▶ [TASK PROMPT]:
Return the first line, the line containing "C = SC.collection", and every line between them, exactly as they stand.

▶ [DATA LINES]:
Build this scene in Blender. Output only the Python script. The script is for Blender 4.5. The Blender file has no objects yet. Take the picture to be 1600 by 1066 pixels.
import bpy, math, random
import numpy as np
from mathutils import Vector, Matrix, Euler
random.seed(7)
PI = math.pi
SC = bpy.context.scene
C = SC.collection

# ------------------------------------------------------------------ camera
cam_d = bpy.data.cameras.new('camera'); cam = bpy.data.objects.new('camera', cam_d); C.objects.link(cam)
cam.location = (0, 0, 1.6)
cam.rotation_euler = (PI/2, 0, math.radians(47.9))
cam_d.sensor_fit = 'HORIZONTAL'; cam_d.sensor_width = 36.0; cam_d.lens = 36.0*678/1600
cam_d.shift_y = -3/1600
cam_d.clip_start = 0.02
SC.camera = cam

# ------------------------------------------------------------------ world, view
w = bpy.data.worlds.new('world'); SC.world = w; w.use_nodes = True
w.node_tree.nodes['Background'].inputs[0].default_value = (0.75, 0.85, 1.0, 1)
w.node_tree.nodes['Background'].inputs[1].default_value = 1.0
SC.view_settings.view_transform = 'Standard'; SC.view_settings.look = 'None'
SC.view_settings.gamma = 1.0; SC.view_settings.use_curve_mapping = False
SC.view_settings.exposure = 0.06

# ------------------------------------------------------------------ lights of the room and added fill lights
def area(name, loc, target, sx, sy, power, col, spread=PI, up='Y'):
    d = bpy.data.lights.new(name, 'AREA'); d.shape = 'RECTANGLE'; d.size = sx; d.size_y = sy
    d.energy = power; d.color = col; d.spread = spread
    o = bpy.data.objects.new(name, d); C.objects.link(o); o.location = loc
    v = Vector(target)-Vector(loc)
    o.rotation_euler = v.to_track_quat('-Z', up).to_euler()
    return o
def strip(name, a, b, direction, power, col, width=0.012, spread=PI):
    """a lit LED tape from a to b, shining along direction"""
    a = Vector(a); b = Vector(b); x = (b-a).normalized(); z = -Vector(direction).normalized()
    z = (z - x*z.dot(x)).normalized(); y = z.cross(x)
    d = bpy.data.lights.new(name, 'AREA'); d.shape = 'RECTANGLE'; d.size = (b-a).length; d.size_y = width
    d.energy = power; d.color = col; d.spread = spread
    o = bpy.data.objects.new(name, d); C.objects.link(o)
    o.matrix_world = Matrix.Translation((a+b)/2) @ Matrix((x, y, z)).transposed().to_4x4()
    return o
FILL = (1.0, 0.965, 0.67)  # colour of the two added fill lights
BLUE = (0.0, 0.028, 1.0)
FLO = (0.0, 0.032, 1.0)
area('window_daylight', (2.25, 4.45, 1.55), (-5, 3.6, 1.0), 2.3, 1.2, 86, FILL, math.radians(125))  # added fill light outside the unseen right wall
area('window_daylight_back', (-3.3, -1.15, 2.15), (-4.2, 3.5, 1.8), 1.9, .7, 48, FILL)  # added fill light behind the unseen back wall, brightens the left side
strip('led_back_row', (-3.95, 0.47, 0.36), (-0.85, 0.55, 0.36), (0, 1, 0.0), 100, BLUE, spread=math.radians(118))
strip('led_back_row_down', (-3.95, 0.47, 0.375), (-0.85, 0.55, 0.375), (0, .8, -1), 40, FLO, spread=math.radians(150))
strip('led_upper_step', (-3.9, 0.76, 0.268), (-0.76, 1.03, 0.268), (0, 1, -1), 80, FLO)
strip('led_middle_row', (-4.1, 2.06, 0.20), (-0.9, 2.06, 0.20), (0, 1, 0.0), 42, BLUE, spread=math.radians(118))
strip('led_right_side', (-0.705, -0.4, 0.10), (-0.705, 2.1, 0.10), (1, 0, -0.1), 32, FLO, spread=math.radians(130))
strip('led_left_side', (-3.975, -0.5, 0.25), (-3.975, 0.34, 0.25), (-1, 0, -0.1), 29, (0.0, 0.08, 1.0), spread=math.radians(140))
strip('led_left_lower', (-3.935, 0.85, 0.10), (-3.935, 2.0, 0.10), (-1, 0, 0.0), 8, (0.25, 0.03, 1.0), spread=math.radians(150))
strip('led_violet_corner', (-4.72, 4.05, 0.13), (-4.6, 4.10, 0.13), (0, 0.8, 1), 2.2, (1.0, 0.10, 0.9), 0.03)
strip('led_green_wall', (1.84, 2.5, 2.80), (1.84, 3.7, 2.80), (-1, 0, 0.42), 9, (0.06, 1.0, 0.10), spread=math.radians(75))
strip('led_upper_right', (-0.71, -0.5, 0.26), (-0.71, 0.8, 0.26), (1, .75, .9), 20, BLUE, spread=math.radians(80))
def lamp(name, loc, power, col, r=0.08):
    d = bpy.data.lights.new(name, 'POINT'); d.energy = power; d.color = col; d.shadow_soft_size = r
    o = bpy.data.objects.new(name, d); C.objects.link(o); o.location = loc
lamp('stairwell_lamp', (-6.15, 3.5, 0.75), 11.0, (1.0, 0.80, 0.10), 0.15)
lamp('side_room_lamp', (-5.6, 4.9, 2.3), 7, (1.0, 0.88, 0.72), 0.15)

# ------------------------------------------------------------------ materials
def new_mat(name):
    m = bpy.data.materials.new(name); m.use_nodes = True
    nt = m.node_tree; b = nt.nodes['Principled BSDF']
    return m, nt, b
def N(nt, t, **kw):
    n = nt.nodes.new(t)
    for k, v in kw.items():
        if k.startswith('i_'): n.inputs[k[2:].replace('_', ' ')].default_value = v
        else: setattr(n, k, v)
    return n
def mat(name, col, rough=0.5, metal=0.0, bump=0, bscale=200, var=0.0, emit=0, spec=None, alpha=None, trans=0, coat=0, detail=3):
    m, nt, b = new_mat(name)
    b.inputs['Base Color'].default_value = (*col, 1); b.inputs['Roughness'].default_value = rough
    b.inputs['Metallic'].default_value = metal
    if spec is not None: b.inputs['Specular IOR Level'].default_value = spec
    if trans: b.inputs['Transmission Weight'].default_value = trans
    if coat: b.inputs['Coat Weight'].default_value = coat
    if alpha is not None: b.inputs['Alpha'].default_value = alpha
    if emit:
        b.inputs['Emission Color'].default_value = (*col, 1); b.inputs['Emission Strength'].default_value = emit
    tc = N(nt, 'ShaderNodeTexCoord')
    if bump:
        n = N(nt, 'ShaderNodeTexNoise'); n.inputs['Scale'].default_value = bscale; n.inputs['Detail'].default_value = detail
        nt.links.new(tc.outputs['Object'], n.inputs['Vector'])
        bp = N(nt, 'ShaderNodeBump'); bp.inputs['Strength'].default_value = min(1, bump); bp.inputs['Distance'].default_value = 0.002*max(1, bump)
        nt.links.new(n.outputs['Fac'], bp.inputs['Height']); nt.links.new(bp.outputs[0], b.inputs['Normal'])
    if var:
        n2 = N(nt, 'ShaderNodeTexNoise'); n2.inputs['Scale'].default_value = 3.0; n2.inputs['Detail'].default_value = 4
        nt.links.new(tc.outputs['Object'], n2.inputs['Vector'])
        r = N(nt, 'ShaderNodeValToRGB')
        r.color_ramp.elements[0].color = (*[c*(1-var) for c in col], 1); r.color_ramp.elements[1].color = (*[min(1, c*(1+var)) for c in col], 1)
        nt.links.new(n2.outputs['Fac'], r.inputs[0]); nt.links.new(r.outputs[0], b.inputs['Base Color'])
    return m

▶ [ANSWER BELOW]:
Build this scene in Blender. Output only the Python script. The script is for Blender 4.5. The Blender file has no objects yet. Take the picture to be 1600 by 1066 pixels.
import bpy, math, random
import numpy as np
from mathutils import Vector, Matrix, Euler
random.seed(7)
PI = math.pi
SC = bpy.context.scene
C = SC.collection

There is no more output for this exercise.